- **What is being asked**: Reproduce each line of the listing exactly.

begin

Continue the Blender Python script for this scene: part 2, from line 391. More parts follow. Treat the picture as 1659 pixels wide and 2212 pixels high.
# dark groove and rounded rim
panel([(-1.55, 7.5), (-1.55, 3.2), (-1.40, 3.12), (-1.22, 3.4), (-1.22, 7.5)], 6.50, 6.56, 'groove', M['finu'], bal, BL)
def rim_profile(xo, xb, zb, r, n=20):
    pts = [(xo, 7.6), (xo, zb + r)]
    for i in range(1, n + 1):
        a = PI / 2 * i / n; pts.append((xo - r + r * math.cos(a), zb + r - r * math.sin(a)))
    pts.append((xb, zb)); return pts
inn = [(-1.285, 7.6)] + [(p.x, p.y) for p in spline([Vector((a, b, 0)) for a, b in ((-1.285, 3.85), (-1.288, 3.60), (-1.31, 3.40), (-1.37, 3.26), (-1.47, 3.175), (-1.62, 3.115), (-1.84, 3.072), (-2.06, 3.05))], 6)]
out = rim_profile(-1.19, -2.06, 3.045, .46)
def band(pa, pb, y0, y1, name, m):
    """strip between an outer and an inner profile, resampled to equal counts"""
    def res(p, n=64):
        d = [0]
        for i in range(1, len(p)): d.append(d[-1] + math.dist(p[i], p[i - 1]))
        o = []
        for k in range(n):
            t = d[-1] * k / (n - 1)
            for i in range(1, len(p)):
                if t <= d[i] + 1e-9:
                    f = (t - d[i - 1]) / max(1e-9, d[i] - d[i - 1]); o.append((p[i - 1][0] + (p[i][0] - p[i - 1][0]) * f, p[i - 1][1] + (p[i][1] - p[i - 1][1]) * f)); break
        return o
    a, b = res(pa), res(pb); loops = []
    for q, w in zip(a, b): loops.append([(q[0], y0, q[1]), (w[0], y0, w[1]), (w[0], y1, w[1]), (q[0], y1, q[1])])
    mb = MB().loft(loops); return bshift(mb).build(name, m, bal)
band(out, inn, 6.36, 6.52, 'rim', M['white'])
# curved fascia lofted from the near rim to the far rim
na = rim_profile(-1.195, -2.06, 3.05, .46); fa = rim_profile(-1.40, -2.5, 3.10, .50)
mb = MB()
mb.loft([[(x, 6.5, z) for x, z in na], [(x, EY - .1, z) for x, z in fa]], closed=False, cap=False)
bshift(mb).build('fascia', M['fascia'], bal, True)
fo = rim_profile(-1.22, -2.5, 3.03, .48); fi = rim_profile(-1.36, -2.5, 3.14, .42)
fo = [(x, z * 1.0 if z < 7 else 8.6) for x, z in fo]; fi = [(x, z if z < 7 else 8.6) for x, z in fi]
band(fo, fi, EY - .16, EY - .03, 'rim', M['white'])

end

- **Task output**:
Continue the Blender Python script for this scene: part 2, from line 391. More parts follow. Treat the picture as 1659 pixels wide and 2212 pixels high.
# dark groove and rounded rim
panel([(-1.55, 7.5), (-1.55, 3.2), (-1.40, 3.12), (-1.22, 3.4), (-1.22, 7.5)], 6.50, 6.56, 'groove', M['finu'], bal, BL)
def rim_profile(xo, xb, zb, r, n=20):
    pts = [(xo, 7.6), (xo, zb + r)]
    for i in range(1, n + 1):
        a = PI / 2 * i / n; pts.append((xo - r + r * math.cos(a), zb + r - r * math.sin(a)))
    pts.append((xb, zb)); return pts
inn = [(-1.285, 7.6)] + [(p.x, p.y) for p in spline([Vector((a, b, 0)) for a, b in ((-1.285, 3.85), (-1.288, 3.60), (-1.31, 3.40), (-1.37, 3.26), (-1.47, 3.175), (-1.62, 3.115), (-1.84, 3.072), (-2.06, 3.05))], 6)]
out = rim_profile(-1.19, -2.06, 3.045, .46)
def band(pa, pb, y0, y1, name, m):
    """strip between an outer and an inner profile, resampled to equal counts"""
    def res(p, n=64):
        d = [0]
        for i in range(1, len(p)): d.append(d[-1] + math.dist(p[i], p[i - 1]))
        o = []
        for k in range(n):
            t = d[-1] * k / (n - 1)
            for i in range(1, len(p)):
                if t <= d[i] + 1e-9:
                    f = (t - d[i - 1]) / max(1e-9, d[i] - d[i - 1]); o.append((p[i - 1][0] + (p[i][0] - p[i - 1][0]) * f, p[i - 1][1] + (p[i][1] - p[i - 1][1]) * f)); break
        return o
    a, b = res(pa), res(pb); loops = []
    for q, w in zip(a, b): loops.append([(q[0], y0, q[1]), (w[0], y0, w[1]), (w[0], y1, w[1]), (q[0], y1, q[1])])
    mb = MB().loft(loops); return bshift(mb).build(name, m, bal)
band(out, inn, 6.36, 6.52, 'rim', M['white'])
# curved fascia lofted from the near rim to the far rim
na = rim_profile(-1.195, -2.06, 3.05, .46); fa = rim_profile(-1.40, -2.5, 3.10, .50)
mb = MB()
mb.loft([[(x, 6.5, z) for x, z in na], [(x, EY - .1, z) for x, z in fa]], closed=False, cap=False)
bshift(mb).build('fascia', M['fascia'], bal, True)
fo = rim_profile(-1.22, -2.5, 3.03, .48); fi = rim_profile(-1.36, -2.5, 3.14, .42)
fo = [(x, z * 1.0 if z < 7 else 8.6) for x, z in fo]; fi = [(x, z if z < 7 else 8.6) for x, z in fi]
band(fo, fi, EY - .16, EY - .03, 'rim', M['white'])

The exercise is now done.